Frate Francesco, te lo chiedo da cappuccino, figlio di uno di quegli strappi laceranti: non ti sembra che questa analisi trovi una autorevole conferma nel fatto incontestabile che la santità cappuccina si sia liberata, con così grande e fantasiosa sovrabbondanza, soprattutto tra chi viveva, per la maggior parte del tempo, sulla strada, fuori dal recinto e lontano dal chiostro, cioè tra i frati questuanti, che erano sempre in mezzo al popolo, inevitabilmente a contatto con le fatiche e le sofferenze dei piccoli?

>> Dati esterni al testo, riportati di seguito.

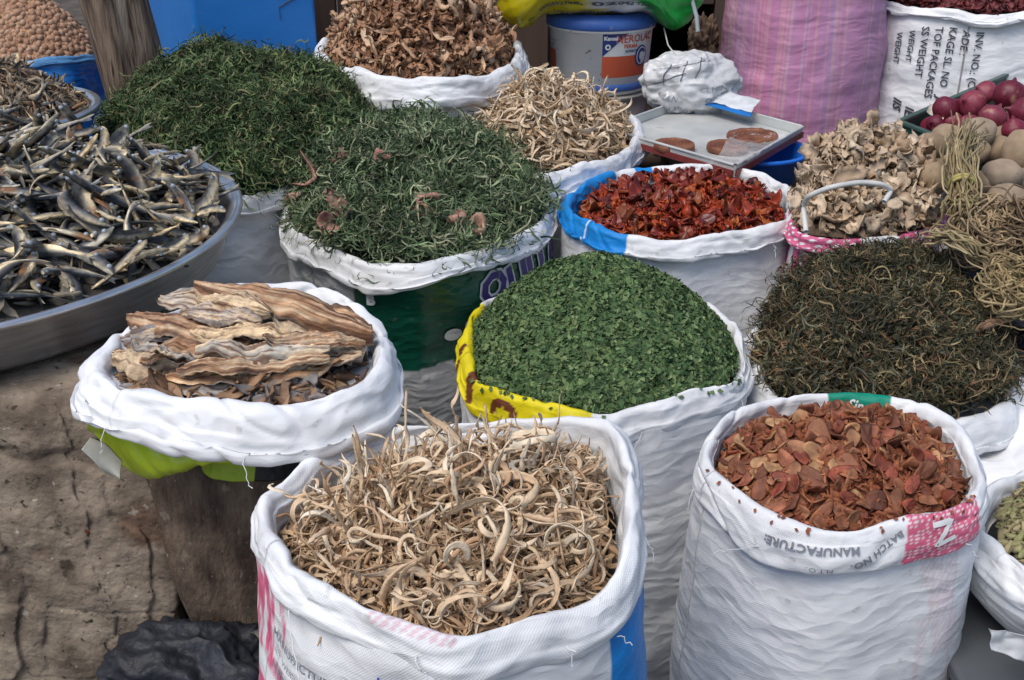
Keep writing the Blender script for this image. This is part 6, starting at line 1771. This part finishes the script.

Intendiamoci, frate Francesco, io sono contento di essere cappuccino, e se qualcuno mi chiedesse se era meglio avere o non avere le riforme francescane, direi subito con convinzione: “Comunque, ne è valsa la pena”. Esse sono state dono di Dio e il francescanesimo è, in profondità, un movimento di radicale rinnovamento evangelico e perciò vive ed è generativo solo se non perde questa sua identità di riforma. Tuttavia, frate Francesco, quelle riforme non avrebbero potuto esistere senza lacerare l’unità della famiglia?

 In mezzo al guado

Ma… sì, frate Francesco, meglio guardare avanti. Tu, frate Francesco, mi insegni a non piangere per ciò che poteva essere e non fu, ma a sognare e a costruire sin d’ora ciò che ancora non c’è. Ecco, frate Francesco, noi oggi, in questo tempo frammentato di trasformazioni sociali, ecclesiali e perfino antropologiche, noi siamo quelli del guado. La sponda che abbiamo lasciato non la vediamo più e quella che stiamo ancora cercando di raggiungere non si vede ancora. Non dovrebbe essere difficile per noi ricordare che comunque l’unità che accoglie e apprezza le diversità è il compito ancora e sempre da fare. La chiesa come società perfetta, i frati minori identificati con la povertà canonicamente recintata, una società che un po’ ipocritamente pretendeva di essere cristiana ci hanno illuso per troppo tempo di aver portato a termine la corsa.
Il deserto che noi stiamo attraversando, frate Francesco, non va compreso come il tempo in cui, non avendo, ci viene tolto ciò che ingenuamente credevamo di avere (cf. Lc. 8,18)? Noi frati, i cristiani in genere, ci sentiamo impoveriti. Non dovremmo imparare a sentirci alleggeriti, invitati a non fuggire dalla piccolezza evangelica del seme di senape? Tanti pensieri, molto confusi, molte domande irrisolte che non sono altro che il mio, forse il nostro, modo di unirci a te per dire a me stesso e ai lettori: «Cominciamo fratelli a servire il Signore Iddio, perché finora abbiamo fatto poco o nessun profitto».